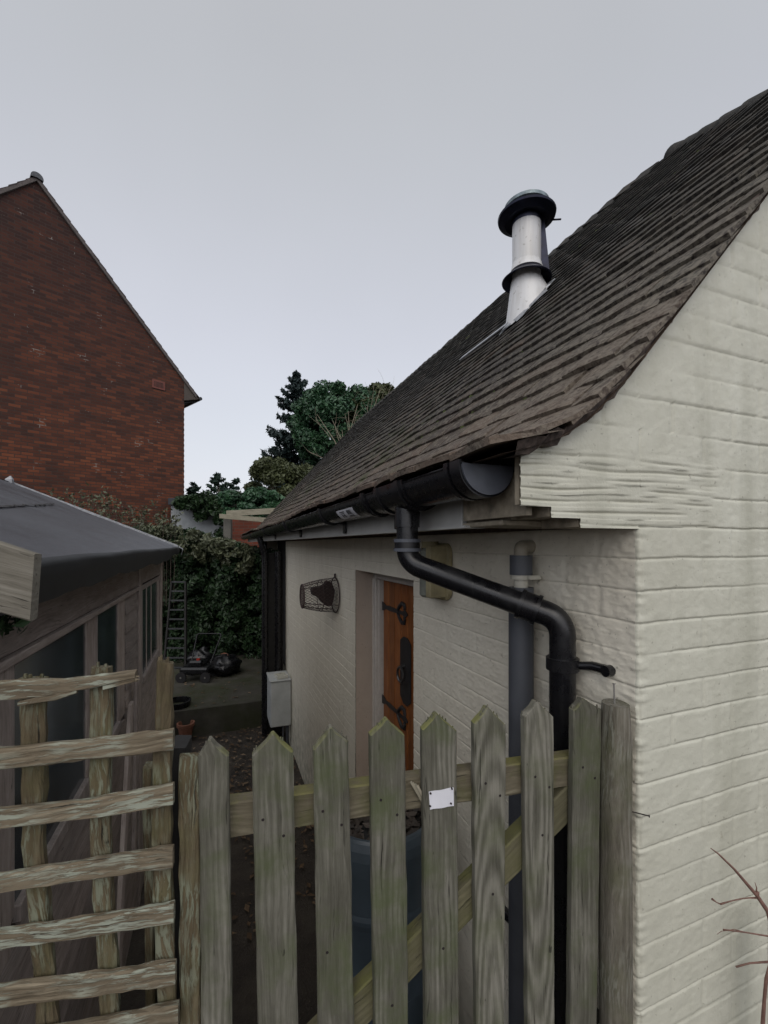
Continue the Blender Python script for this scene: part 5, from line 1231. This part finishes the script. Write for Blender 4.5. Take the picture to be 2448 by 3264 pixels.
# wire basket fixed to the wall by its mouth
bk = empty('wire_basket', (WX, 3.32, -.40), 'rusty mesh basket hung sideways on the painted side wall left of the door', 'basket')
bc = Vector((WX - .012, 3.42, -.41)); rA, rB, bl = .142, .092, .265; n = 40
def brad(u): return rA + (rB - rA) * (u ** .8) + .012 * math.sin(u * PI)
ce = bc + Vector((-bl, 0, .0))
def bp(u, a): q = bc.lerp(ce, u); r = brad(u); return q + Vector((0, math.cos(a) * r, math.sin(a) * r))
m = MB()
for u, rr in ((0, .0050), (1, .0060)): m.tube([bp(u, 2 * PI * k / 32) for k in range(33)], rr, 7)
for k in range(4): m.tube([bp(u / 8, k * PI / 2 + .5) for u in range(9)], .0035, 6)
m.tube([bp(.45, 2 * PI * k / 32) for k in range(33)], .0028, 6)
m.tube([bc + Vector((0, 0, rA)), bc + Vector((0, 0, rA + .03))], .008, 8); m.build('hoop', MAT['rust'], bk)
m = MB(); nn_ = 30
for k in range(nn_):
    for sg in (1, -1): m.tube([bp(u / 10, 2 * PI * k / nn_ + sg * u / 10 * 1.5) for u in range(11)], .0011, 4, cap=False)
for k in range(-6, 7):
    h_ = math.sqrt(max(0, 1 - (k / 7) ** 2)) * rB; m.tube([ce + Vector((0, k / 7 * rB, -h_)), ce + Vector((0, k / 7 * rB, h_))], .0012, 4); m.tube([ce + Vector((0, -h_, k / 7 * rB)), ce + Vector((0, h_, k / 7 * rB))], .0012, 4)
m.build('mesh', MAT['rust'], bk)
m = MB(); rr_ = random.Random(2); ctr = bc + Vector((-.10, -.03, .02)); pl = [(-.10, .03), (-.085, .05), (-.045, .045), (.005, .07), (.03, .10), (.06, .085), (.085, .02), (.075, -.05), (.06, -.10), (.02, -.10), (-.015, -.07), (-.045, -.03), (-.09, -.01)]
f0 = [ctr + Vector((x, -.03, z)) for x, z in pl]; f1 = [ctr + Vector((x, .05, z)) for x, z in pl]; k = len(pl)
m.add(f0 + f1, [tuple(range(k)), tuple(range(k, 2 * k))[::-1]] + [(i, (i + 1) % k, k + (i + 1) % k, k + i) for i in range(k)]); m.build('liner_remnant', plain('liner_brown', (.030, .020, .018), .95, var=.4, scale=60, bump=.9), bk)

# old wall lamp
wl = empty('wall_lamp', (WX, 1.70, -.12), 'old cream wall lamp with a ribbed jar, behind the sloping black pipe', 'lamp')
y0, y1, z0, z1 = 1.56, 1.82, -.235, .005
def rrect(y0, y1, z0, z1, r, n=6):
    o = []
    for (cy, cz, a0) in ((y1 - r, z1 - r, 0), (y0 + r, z1 - r, PI / 2), (y0 + r, z0 + r, PI), (y1 - r, z0 + r, 3 * PI / 2)):
        for i in range(n + 1): a = a0 + PI / 2 * i / n; o.append((cy + r * math.cos(a), cz + r * math.sin(a)))
    return o
m = MB(); q = rrect(y0, y1, z0, z1, .045); k = len(q)
m.add([(WX - .004, y, z) for y, z in q] + [(WX - .022, y, z) for y, z in q] + [(WX - .026, y0 + .004 + (y - y0) * .97, z * .98 - .002) for y, z in q], [(i, (i + 1) % k, k + (i + 1) % k, k + i) for i in range(k)] + [(k + i, k + (i + 1) % k, 2 * k + (i + 1) % k, 2 * k + i) for i in range(k)] + [tuple(range(2 * k, 3 * k))])
m.build('back_plate', MAT['lampbase'], wl)
m = MB(); m.tube([(WX - .055, 1.66, -.225), (WX - .055, 1.66, -.215), (WX - .055, 1.66, -.03), (WX - .055, 1.66, -.015)], [.035, .045, .045, .03], 20); m.build('glass_jar', MAT['glass_jar'], wl, smooth=True, auto=40)
m = MB(); m.tube([(WX - .055, 1.66, -.015), (WX - .055, 1.66, .012)], .036, 16); m.bx(WX - .10, WX - .02, 1.575, 1.615, -.22, -.005, ch=.004); m.build('lamp_holder', MAT['lampbase'], wl)
m = MB()
for (y, z) in ((1.60, -.02), (1.785, -.02), (1.785, -.20), (1.60, -.20)): m = MB(); m.tube([(WX - .030, y, z), (WX - .020, y, z)], .008, 8); m.build('screw', MAT['screw'], wl)

# water butt behind the gate
wc = Vector((.60, 1.60, 0)); wt = -1.03
wb = empty('water_butt', (wc.x, wc.y, -2.2), 'dark blue grey water butt standing behind the gate', 'water butt')
MAT['butt'] = plain('butt_plastic', (.048, .064, .078), .35, var=.25, scale=5, bump=.05)
m = MB(); lathe(m, wc, Vector((0, 0, 1)), [(.001, -2.2), (.19, -2.2), (.20, -1.90), (.212, -1.88), (.212, -1.85), (.222, -1.6), (.238, -1.58), (.241, -1.50), (.243, -1.32), (.247, -1.30), (.247, -1.285), (.243, -1.27), (.243, -1.14), (.240, -1.09), (.233, -1.06), (.222, wt - .008), (.215, wt), (.205, wt), (.205, wt - .03), (.2, -1.1)], 48); m.build('barrel', MAT['butt'], wb, smooth=True, auto=50)
m = MB(); lathe(m, wc, Vector((0, 0, 1)), [(.001, wt - .045), (.15, wt - .042), (.203, wt - .05)], 40); m.build('lid', MAT['dark'], wb, smooth=True)
rg = np.random.default_rng(33); n = 260; a = rg.uniform(0, 2 * PI, n); r = .19 * np.sqrt(rg.random(n)); C = np.stack([wc.x + r * np.cos(a), wc.y + r * np.sin(a), wt - .035 + rg.random(n) * .02], 1)
tag(leaves('leaf_litter', C, np.tile([0, 0, 2.0], (n, 1)), .028, leafy('litter', [(.015, .012, .010), (.04, .03, .022), (.07, .055, .045)], .8), None, rng=rg, jit=.7), 'dead leaves lying on the lid of the water butt', 'leaf litter', kind='stuff')
m = MB(); 
for dx in (-.13, .13): m.bx(wc.x + dx - .07, wc.x + dx + .07, wc.y - .2, wc.y + .2, GROUND, -2.2, ch=.006)
tag(m.build('block_stand', MAT['conc']), 'pair of concrete blocks carrying the water butt', 'stand')

# twiggy shrub at lower right, by the gable
tw = empty('twiggy_shrub', P(2520, 3264, .98) + Vector((0, 0, -.9)), 'leafless reddish shrub twigs in front of the lower gable wall', 'shrub')
fT = 1.0; tp2 = lambda pts, f=fT: [P(x, y, f) for x, y in pts]
m = MB(); root = tw.location.copy()
m.tube([root, P(2500, 3100, 1.0), P(2448, 2906, 1.0), P(2413, 2855, 1.0), P(2340, 2770, .99), P(2290, 2722, .985), P(2266, 2704, .98)], [.008, .006, .0048, .0042, .0028, .002, .0010], 8)
m.tube(tp2([(2413, 2862), (2390, 2862), (2367, 2864), (2330, 2872), (2296, 2882)]), [.0022, .0015, .0013, .0013, .0020], 6); m.tube(tp2([(2296, 2882), (2284, 2876), (2270, 2866)]), [.0016, .0013, .0028], 6)
m.tube(tp2([(2410, 2850), (2412, 2830), (2406, 2812)]), [.002, .0012, .0006], 6); m.tube(tp2([(2413, 2852), (2416, 2842)]), [.004, .0030], 6)
m.tube([P(2520, 3010, 1.0)] + tp2([(2448, 2984), (2376, 2972), (2305, 2963)]), [.0024, .0018, .0014, .0018], 6); m.tube(tp2([(2376, 2972), (2340, 2962), (2300, 2968), (2285, 2978)]), [.001, .0008, .0007, .0005], 5)
m.tube([P(2520, 3070, 1.02)] + tp2([(2448, 3066), (2390, 3070), (2346, 3082)], 1.02), [.003, .0024, .0018, .0020], 6)
m.tube([root, P(2431, 3264, 1.0), P(2436, 3190, 1.0), P(2442, 3120, 1.0), P(2470, 3020, 1.0)], [.005, .0042, .0036, .0034, .003], 7)
m.build('twigs', MAT['twig'], tw, smooth=True)
m = MB(); m.bar([(P(2480, 3070, 1.05) + Vector((0, 0, -1.2)), W(.014, 0, 0), W(0, .014, 0)), (P(2480, 2960, 1.05), W(.014, 0, 0), W(0, .014, 0)), (P(2480, 2930, 1.05), W(.004, 0, 0), W(0, .01, 0))], ch=.002)
tag(m.build('garden_stake', MAT['rafter']), 'pale pointed stake at the right edge beside the leafless twigs', 'stake')
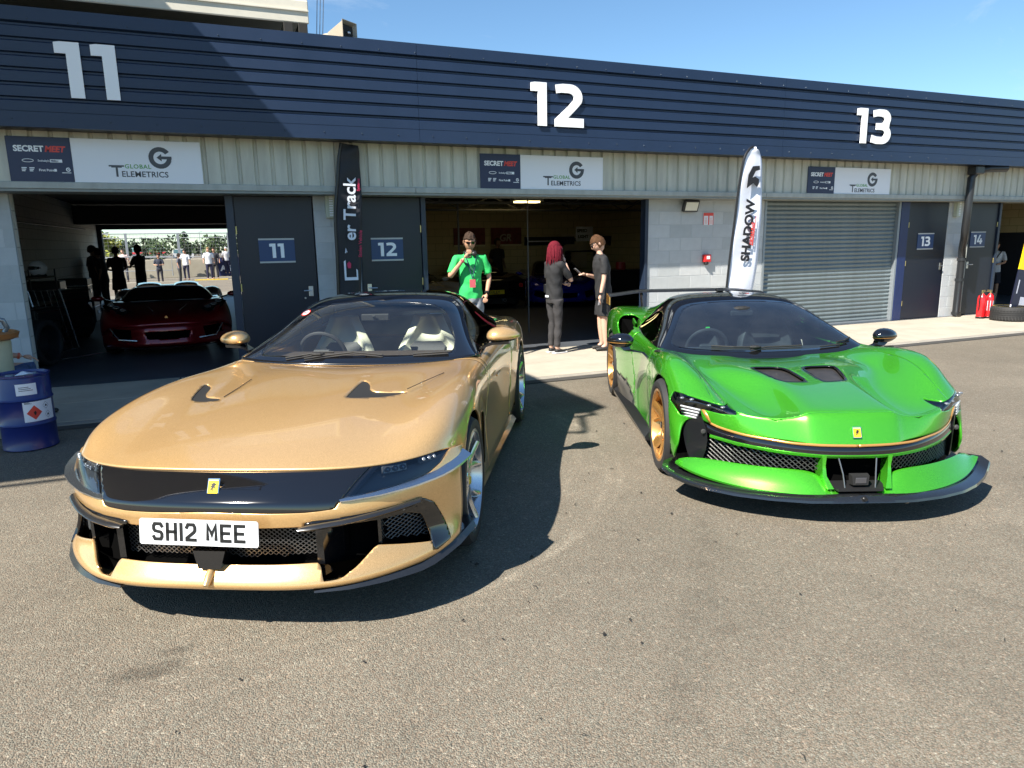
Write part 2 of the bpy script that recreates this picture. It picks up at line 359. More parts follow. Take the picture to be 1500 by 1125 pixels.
# vertical ribbed cream sheets
rm = None
P = .1995
for i in range(int((X1-X0)/(P*5))+1):
    x = X0+i*P*5
    if rm is None:
        v = []; f = []; cx = 0
        pts = []
        for k in range(5):
            c = k*P; pts += [(c+.001*(k == 0), 0), (c+.145, 0), (c+.158, .026), (c+.186, .026)]
        pts.append((5*P-.001, 0))
        for (c, d) in pts: v += [(c, YH+d, 2.45), (c, YH+d, 3.02)]
        f = [(2*k, 2*k+2, 2*k+3, 2*k+1) for k in range(len(pts)-1)]
        rm = pymesh('ribbed_sheet', v, f); rm.materials.append(cream)
    link('ribbed_sheet', rm, None, B, loc=(x, 0, 0))
# header beam
for i in range(len(xs)-1):
    MB().box(xs[i]+.002, xs[i+1]-.002, YH-.03, YH+.10, 2.375, 2.452, .006).build('header_beam', greyb, B)
MB().box(X0, X1, YH-.018, YW+.10, 2.345, 2.372).build('header_soffit', mat('soffit_grey', srgb('#8b8f8a'), rough=.7, var=.1), B)
# block walls -------------------------------------------------------
bms = []
for i in range(3):
    t = MB().box(.005, .435, 0, .09, .004, .211, .0025).mesh('block'); t.materials.append(blocks_[i]); bms.append(t)
half = MB().box(.005, .215, 0, .09, .004, .211, .0025).mesh('block'); half.materials.append(blocks_[0])
def blockwall(x0, x1, ztop=2.345, wall=None, label=None):
    """front skin of real blocks against a mortar core"""
    MB().box(x0+.003, x1-.003, YW+.0022, YW+.22, 0, ztop).build('block_core', mortar, B)
    r = 0; z = 0.0
    while z < ztop-.02:
        h = min(.215, ztop-z); x = x0; st = .22 if r % 2 else .44
        first = True
        while x < x1-.02:
            w = min(st if first else .44, x1-x); first = False
            me = bms[random.randrange(3)] if w > .43 else (half if abs(w-.22) < .004 else None)
            if me is None or h < .2:
                me = MB().box(.005, w-.005, 0, .09, .004, h-.004, .0025).mesh('block'); me.materials.append(blocks_[random.randrange(3)])
            link('block', me, None, B, loc=(x, YW-random.uniform(0, .0012), z)); x += w
        z += .215; r += 1
blockwall(-2.75, -2.21)
blockwall(1.25, 1.86)
blockwall(6.61, 9.05)
blockwall(13.80, 14.42)
blockwall(20.4, 22.6)
# jambs
jm = mat('jamb_steel', srgb('#232f42'), rough=.4, var=.05)
for x0, x1 in ((.140,.235),(2.752,2.822),(6.545,6.606),(15.33,15.40)):
    MB().box(x0, x1, YW-.03, YW+.12, .02, 2.344, .004).build('door_jamb', jm, B)
MB().box(12.44, 12.66, YW-.02, YW+.15, .02, 2.344, .004).build('door_jamb', mat('navy_post', srgb('#1a2a55'), rough=.4), B)
MB().box(9.05, 9.10, YW-.01, YW+.12, .02, 2.344, .004).build('shutter_guide', mat('galv', srgb('#8e959a'), rough=.45, metal=.4), B)
MB().box(12.385, 12.438, YW-.01, YW+.12, .02, 2.344, .004).build('shutter_guide', _M['galv'], B)
# personnel doors
def pdoor(x0, x1, num, sx, sz, hinge):
    d = MB().box(x0, x1, YW+.0, YW+.045, .03, 2.335, .004).build('door', navyd, B)
    MB().box(x0-.018, x0-.004, YW-.012, YW+.05, .02, 2.343).build('door_edge', jm, d)
    s = x0+.002 if hinge == 'l' else x1-.002
    for z in (.35, 1.15, 1.9): MB().tube([(s, YW-.006, z-.05), (s, YW-.006, z+.05)], .012, 8).build('hinge', mat('brass', (.55,.45,.2), rough=.35, metal=.8), d)
    hx = x1-.09 if hinge == 'l' else x0+.09
    MB().box(hx-.03, hx+.03, YW-.012, YW+.0, 1.0, 1.14, .004).tube([(hx, YW, 1.08), (hx, YW-.05, 1.08), (hx-.1*(1 if hinge == 'l' else -1), YW-.055, 1.08)], .009, 8).build('handle', mat('satin_steel', (.6,.6,.6), rough=.3, metal=1), d)
    pn = MB().box(sx, sx+.46, YW-.008, YW-.001, sz, sz+.325).build('number_plate', mat('plate_navy', srgb('#25406b'), rough=.4), d)
    for zz_ in (sz+.303, sz): MB().box(sx, sx+.46, YW-.011, YW-.0085, zz_, zz_+.022).build('plate_line', mat('line_grey', (.5,.5,.48), rough=.5), pn)
    w = sum(.56 if c == '1' else .92 for c in num)*.19
    digits(pn, num, .19, white2, (sx+.23-w/2+.01, YW-.0085, sz+.067), .0025)
    return d
pdoor(.245, 1.235, '11', .51, 1.465, 'l')
pdoor(1.87, 2.745, '12', 2.01, 1.455, 'r')
pdoor(12.68, 13.79, '13', 12.97, 1.415, 'l')
pdoor(14.43, 15.33, '14', 14.53, 1.43, 'r')
MB().tube([(1.06, YW-.02, .98), (1.06, YW-.05, .98)], .012, 8).build('knob', _M['satin_steel'], B)
# roller shutter: every slat a curved lath
sh = bpy.data.objects.new('roller_shutter', None); COL.objects.link(sh); sh.parent = B
slm = mat('shutter_grey', srgb('#727d80'), rough=.45, metal=.25, var=.18, vs=2, rv=.08, streak=(2.0, 2.0, .3))
v = []; n = 8; PT = .0765
for k in range(n+1):
    t = k/n; z = t*PT; d = -.016*math.sin(math.pi*min(1, t/.82)) if t < .82 else .004*math.sin(math.pi*(t-.82)/.18)
    v += [(9.10, YW+.075+d, z), (12.385, YW+.075+d, z)]
sme = pymesh('shutter_slat', v, [(2*k, 2*k+1, 2*k+3, 2*k+2) for k in range(n)]); sme.materials.append(slm)
for i in range(30):
    link('shutter_slat', sme, None, sh, loc=(0, random.uniform(-.001, .001), .055+i*PT), smooth=False)
MB().box(9.10, 12.385, YW+.045, YW+.09, .022, .058, .004).build('bottom_bar', _M['galv'], sh)
MB().box(9.0, 12.5, YW+.12, YW+.14, .0, 2.4).build('shutter_backing', navyd, B)
# numerals on the fascia
for num, x, z, h in (('11', -1.44, 3.318, .575), ('12', 4.205, 3.285, .575), ('13', 10.335, 3.275, .575), ('14', 16.6, 3.275, .575)):
    digits(B, num, h, white2, (x, YFA-.012, z), .018, adv=(.60,.92))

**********

◆ Task instructions ◆
Starting at the first line of the records above, set down each line exactly through the one that holds "m.add(f0 + f1, [tuple(range(k)), tuple(range(k, 2". Omit pictures.

◆ Response below ◆
Continue the Blender Python script for this scene: part 5, from line 1231. This part finishes the script. Write for Blender 4.5. Take the picture to be 2448 by 3264 pixels.
# wire basket fixed to the wall by its mouth
bk = empty('wire_basket', (WX, 3.32, -.40), 'rusty mesh basket hung sideways on the painted side wall left of the door', 'basket')
bc = Vector((WX - .012, 3.42, -.41)); rA, rB, bl = .142, .092, .265; n = 40
def brad(u): return rA + (rB - rA) * (u ** .8) + .012 * math.sin(u * PI)
ce = bc + Vector((-bl, 0, .0))
def bp(u, a): q = bc.lerp(ce, u); r = brad(u); return q + Vector((0, math.cos(a) * r, math.sin(a) * r))
m = MB()
for u, rr in ((0, .0050), (1, .0060)): m.tube([bp(u, 2 * PI * k / 32) for k in range(33)], rr, 7)
for k in range(4): m.tube([bp(u / 8, k * PI / 2 + .5) for u in range(9)], .0035, 6)
m.tube([bp(.45, 2 * PI * k / 32) for k in range(33)], .0028, 6)
m.tube([bc + Vector((0, 0, rA)), bc + Vector((0, 0, rA + .03))], .008, 8); m.build('hoop', MAT['rust'], bk)
m = MB(); nn_ = 30
for k in range(nn_):
    for sg in (1, -1): m.tube([bp(u / 10, 2 * PI * k / nn_ + sg * u / 10 * 1.5) for u in range(11)], .0011, 4, cap=False)
for k in range(-6, 7):
    h_ = math.sqrt(max(0, 1 - (k / 7) ** 2)) * rB; m.tube([ce + Vector((0, k / 7 * rB, -h_)), ce + Vector((0, k / 7 * rB, h_))], .0012, 4); m.tube([ce + Vector((0, -h_, k / 7 * rB)), ce + Vector((0, h_, k / 7 * rB))], .0012, 4)
m.build('mesh', MAT['rust'], bk)
m = MB(); rr_ = random.Random(2); ctr = bc + Vector((-.10, -.03, .02)); pl = [(-.10, .03), (-.085, .05), (-.045, .045), (.005, .07), (.03, .10), (.06, .085), (.085, .02), (.075, -.05), (.06, -.10), (.02, -.10), (-.015, -.07), (-.045, -.03), (-.09, -.01)]
f0 = [ctr + Vector((x, -.03, z)) for x, z in pl]; f1 = [ctr + Vector((x, .05, z)) for x, z in pl]; k = len(pl)
m.add(f0 + f1, [tuple(range(k)), tuple(range(k, 2 * k))[::-1]] + [(i, (i + 1) % k, k + (i + 1) % k, k + i) for i in range(k)]); m.build('liner_remnant', plain('liner_brown', (.030, .020, .018), .95, var=.4, scale=60, bump=.9), bk)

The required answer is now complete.